On Sunday night, hundreds of people returned—led by a "wall of moms" who pledged to place their bodies between the feds and young protesters.

A line of yellow shirts—mothers of all ages—stood outside the Mark O. Hatfield U.S. Courthouse, linking arms, kicking their legs in a chorus line, and joining in chants that decried the U.S. Federal Protective Service.

Edie, a Portland mother expecting a grandchild, said the sight of federal police using tear gas on moms July 18 outraged her. (She declined to give her last name.)

"The wall of moms were in white yesterday, and they were tear gassed and shoved," she said. "So we came in yellow today. and we're alongside the fence telling them: 'Feds go home, the moms are here.'

Edie continued: "The more the police use war crimes, crimes against humanity, anti-democratic [actions], having police take over the three branches of government—legislative, executive and judicial—and prevent the freedom of press, that makes people who have never come out before get angry. We moms say, 'You're not gonna hurt our kids.'"
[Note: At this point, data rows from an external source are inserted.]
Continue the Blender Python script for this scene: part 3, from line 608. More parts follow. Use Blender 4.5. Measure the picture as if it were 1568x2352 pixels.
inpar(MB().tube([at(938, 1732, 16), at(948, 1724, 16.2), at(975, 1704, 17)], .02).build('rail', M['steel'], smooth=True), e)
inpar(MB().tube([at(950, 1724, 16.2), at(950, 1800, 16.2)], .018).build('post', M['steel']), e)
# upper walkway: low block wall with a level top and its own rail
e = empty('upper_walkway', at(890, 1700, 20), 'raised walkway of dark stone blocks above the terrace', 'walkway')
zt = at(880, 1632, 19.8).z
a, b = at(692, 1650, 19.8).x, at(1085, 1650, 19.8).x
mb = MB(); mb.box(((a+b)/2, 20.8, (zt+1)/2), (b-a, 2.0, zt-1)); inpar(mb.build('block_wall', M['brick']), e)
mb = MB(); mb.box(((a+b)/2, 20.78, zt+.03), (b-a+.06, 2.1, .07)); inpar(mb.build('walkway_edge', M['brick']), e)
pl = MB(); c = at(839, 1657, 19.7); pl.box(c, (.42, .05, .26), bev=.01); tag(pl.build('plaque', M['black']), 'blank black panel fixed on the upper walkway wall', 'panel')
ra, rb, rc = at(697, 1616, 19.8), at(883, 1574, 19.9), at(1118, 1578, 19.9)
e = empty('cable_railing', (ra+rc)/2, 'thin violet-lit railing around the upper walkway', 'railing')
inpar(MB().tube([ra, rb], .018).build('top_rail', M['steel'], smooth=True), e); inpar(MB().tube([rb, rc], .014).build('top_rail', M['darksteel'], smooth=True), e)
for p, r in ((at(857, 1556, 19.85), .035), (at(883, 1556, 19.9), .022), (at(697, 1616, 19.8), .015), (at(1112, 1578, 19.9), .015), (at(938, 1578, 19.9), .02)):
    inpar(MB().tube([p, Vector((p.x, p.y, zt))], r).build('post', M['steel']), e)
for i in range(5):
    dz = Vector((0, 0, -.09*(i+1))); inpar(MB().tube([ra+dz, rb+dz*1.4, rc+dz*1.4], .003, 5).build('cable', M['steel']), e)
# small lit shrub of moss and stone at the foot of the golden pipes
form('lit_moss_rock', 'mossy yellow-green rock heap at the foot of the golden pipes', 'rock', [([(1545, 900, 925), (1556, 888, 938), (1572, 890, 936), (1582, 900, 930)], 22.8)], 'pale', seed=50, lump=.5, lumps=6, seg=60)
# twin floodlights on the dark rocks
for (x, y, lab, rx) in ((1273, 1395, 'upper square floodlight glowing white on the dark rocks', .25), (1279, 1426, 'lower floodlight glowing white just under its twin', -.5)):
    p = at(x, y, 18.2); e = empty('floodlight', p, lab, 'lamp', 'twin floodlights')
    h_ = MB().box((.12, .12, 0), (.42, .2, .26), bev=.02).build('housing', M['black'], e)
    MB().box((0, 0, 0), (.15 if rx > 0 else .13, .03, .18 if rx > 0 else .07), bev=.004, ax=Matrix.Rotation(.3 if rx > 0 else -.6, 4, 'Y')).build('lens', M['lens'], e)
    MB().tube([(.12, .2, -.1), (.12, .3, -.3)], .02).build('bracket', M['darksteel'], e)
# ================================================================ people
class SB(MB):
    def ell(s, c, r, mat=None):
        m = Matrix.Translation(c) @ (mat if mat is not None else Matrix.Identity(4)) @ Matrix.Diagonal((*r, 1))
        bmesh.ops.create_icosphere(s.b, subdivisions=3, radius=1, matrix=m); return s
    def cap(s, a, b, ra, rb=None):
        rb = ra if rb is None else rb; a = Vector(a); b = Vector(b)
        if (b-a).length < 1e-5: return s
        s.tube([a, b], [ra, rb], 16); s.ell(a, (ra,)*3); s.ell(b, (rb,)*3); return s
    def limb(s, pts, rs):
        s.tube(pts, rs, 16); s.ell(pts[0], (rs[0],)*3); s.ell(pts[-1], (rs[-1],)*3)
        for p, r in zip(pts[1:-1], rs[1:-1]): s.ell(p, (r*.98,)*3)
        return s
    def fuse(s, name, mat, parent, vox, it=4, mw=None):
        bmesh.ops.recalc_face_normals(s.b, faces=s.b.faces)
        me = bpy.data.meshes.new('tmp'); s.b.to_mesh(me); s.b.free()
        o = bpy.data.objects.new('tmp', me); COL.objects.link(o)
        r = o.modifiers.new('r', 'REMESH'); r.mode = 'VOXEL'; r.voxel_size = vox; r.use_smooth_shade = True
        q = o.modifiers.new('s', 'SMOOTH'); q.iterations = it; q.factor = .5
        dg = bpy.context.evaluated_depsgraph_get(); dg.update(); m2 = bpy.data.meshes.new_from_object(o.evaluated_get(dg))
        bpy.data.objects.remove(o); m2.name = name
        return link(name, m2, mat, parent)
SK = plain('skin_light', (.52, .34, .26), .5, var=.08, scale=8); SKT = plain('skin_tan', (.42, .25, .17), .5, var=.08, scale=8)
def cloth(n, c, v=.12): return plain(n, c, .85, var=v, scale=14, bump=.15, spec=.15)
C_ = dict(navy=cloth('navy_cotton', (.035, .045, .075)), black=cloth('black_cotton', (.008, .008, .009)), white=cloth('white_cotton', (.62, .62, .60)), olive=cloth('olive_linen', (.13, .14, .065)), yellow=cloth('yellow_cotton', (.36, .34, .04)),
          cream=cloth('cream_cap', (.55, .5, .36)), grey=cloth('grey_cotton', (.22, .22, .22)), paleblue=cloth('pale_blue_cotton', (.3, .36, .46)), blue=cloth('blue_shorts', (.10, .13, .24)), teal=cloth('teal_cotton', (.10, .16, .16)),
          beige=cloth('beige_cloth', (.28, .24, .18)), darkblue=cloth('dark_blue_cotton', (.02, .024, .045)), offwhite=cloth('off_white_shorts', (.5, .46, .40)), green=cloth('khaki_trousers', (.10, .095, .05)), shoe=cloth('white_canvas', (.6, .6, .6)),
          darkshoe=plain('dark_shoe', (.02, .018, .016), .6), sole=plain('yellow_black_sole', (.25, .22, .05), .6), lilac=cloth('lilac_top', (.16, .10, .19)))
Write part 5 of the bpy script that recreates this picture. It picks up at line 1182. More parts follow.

The renewed energy and wide coalition of this weekend's protests mark a change from when Trump ordered a task force led by the Department of Homeland Security into Portland on June 29. By then, nightly crowds had dwindled to numbers around 100, mostly consisting of devoted leftists and curious onlookers. Reopened barrooms had replaced protests as a cultural hub for some people.

No longer. Some activists, locked in a war with the Portland Police Bureau, continue seeking confrontations with local cops. (One group marched to police union headquarters Saturday night, and someone set a fire inside the building.) But much of the civic and national ire is now focused on the president's men.

On Sunday, as on the previous two nights, federal police responded with copious quantities of tear gas, shrouding downtown in a noxious fog. It's unclear whether gassing larger and larger crowds is satisfying the president's aims.